begin Excerpted records

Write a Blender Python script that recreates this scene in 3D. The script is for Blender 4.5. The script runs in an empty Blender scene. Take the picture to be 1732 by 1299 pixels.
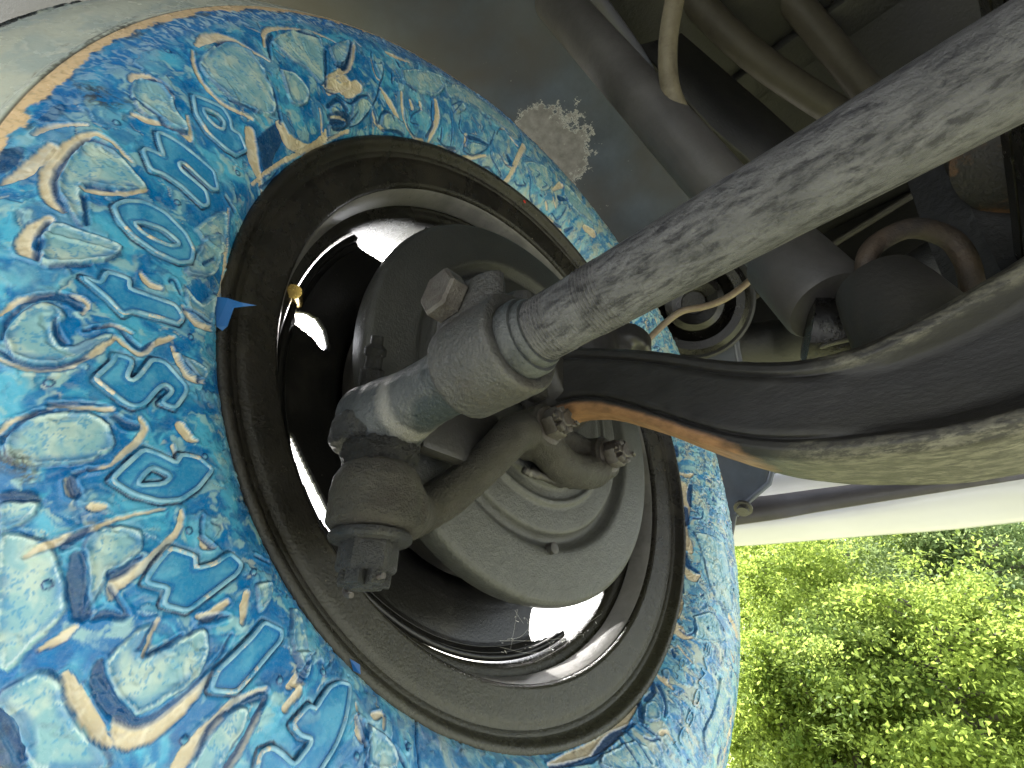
import bpy, bmesh, math, random
import numpy as np
from mathutils import Vector, Matrix

# ------------------------------------------------------------------ camera, world, sun, exposure
scn = bpy.context.scene
COL = scn.collection
# world frame: origin at the hub of the front wheel, +X inboard, +Y to the front of the car, +Z up (metres)
FPX, PCX, PCY = 850.0, 866.0, 649.5
_n = np.array([1.196, -0.597, -1.0]); _n /= np.linalg.norm(_n)
_p = math.atan(_n[1] / _n[2])
_U = np.array([0, -math.cos(_p), math.sin(_p)])
_B = np.stack([_n, np.cross(_U, _n), _U])             # rows: world X, Y, Z in camera axes (x right, y down, z forward)
CAM = -(_B @ np.array([.078, .049, 1.763])) * .195
cam_d = bpy.data.cameras.new('camera'); cam = bpy.data.objects.new('camera', cam_d); COL.objects.link(cam)
cam_d.sensor_width = 36.0; cam_d.lens = 36.0 * FPX / 1732.0
cam_d.clip_start = 0.01; cam_d.clip_end = 500
_mw = Matrix.Identity(4)
for i in range(3):
    _mw[i][0] = _B[i, 0]; _mw[i][1] = -_B[i, 1]; _mw[i][2] = -_B[i, 2]; _mw[i][3] = CAM[i]
cam.matrix_world = _mw
scn.camera = cam

SUN_EL, SUN_AZ = math.radians(42), math.radians(-65)   # azimuth measured from +Y towards +X
wd = bpy.data.worlds.new('World'); scn.world = wd; wd.use_nodes = True
nt = wd.node_tree; nt.nodes.clear()
sky = nt.nodes.new('ShaderNodeTexSky'); sky.sky_type = 'NISHITA'; sky.sun_disc = False
sky.sun_elevation = SUN_EL; sky.sun_rotation = SUN_AZ; sky.dust_density = 2.5; sky.air_density = 1.2
bg = nt.nodes.new('ShaderNodeBackground'); bg.inputs['Strength'].default_value = 0.13
wo = nt.nodes.new('ShaderNodeOutputWorld')
hs = nt.nodes.new('ShaderNodeHueSaturation'); hs.inputs['Saturation'].default_value = .4   # hazy pale sky
nt.links.new(sky.outputs[0], hs.inputs['Color']); nt.links.new(hs.outputs[0], bg.inputs[0]); nt.links.new(bg.outputs[0], wo.inputs[0])
sd = bpy.data.lights.new('sun', 'SUN'); sd.energy = 4.0; sd.angle = math.radians(0.6); sd.color = (1, .98, .95)
so = bpy.data.objects.new('sun', sd); COL.objects.link(so)
_d = Vector((math.sin(SUN_AZ) * math.cos(SUN_EL), math.cos(SUN_AZ) * math.cos(SUN_EL), math.sin(SUN_EL)))
so.rotation_euler = (-_d).to_track_quat('-Z', 'Y').to_euler(); so.location = _d * 30
scn.view_settings.view_transform = 'Standard'; scn.view_settings.look = 'None'
scn.view_settings.gamma = 1; scn.view_settings.use_curve_mapping = False
scn.view_settings.exposure = 2.5

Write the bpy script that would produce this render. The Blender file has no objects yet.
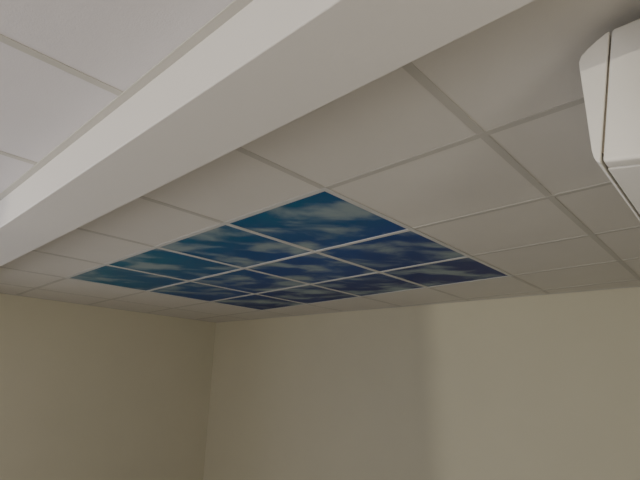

end Excerpted records

Written request ::
Leave out any pictures, please, and quote only the lines from the top of the data through the line that contains "scn.camera = cam".

Written solution ::
Write a Blender Python script that recreates this scene in 3D. The script is for Blender 4.5. The script runs in an empty Blender scene. Take the picture to be 1732 by 1299 pixels.
import bpy, bmesh, math, random
import numpy as np
from mathutils import Vector, Matrix

# ------------------------------------------------------------------ camera, world, sun, exposure
scn = bpy.context.scene
COL = scn.collection
# world frame: origin at the hub of the front wheel, +X inboard, +Y to the front of the car, +Z up (metres)
FPX, PCX, PCY = 850.0, 866.0, 649.5
_n = np.array([1.196, -0.597, -1.0]); _n /= np.linalg.norm(_n)
_p = math.atan(_n[1] / _n[2])
_U = np.array([0, -math.cos(_p), math.sin(_p)])
_B = np.stack([_n, np.cross(_U, _n), _U])             # rows: world X, Y, Z in camera axes (x right, y down, z forward)
CAM = -(_B @ np.array([.078, .049, 1.763])) * .195
cam_d = bpy.data.cameras.new('camera'); cam = bpy.data.objects.new('camera', cam_d); COL.objects.link(cam)
cam_d.sensor_width = 36.0; cam_d.lens = 36.0 * FPX / 1732.0
cam_d.clip_start = 0.01; cam_d.clip_end = 500
_mw = Matrix.Identity(4)
for i in range(3):
    _mw[i][0] = _B[i, 0]; _mw[i][1] = -_B[i, 1]; _mw[i][2] = -_B[i, 2]; _mw[i][3] = CAM[i]
cam.matrix_world = _mw
scn.camera = cam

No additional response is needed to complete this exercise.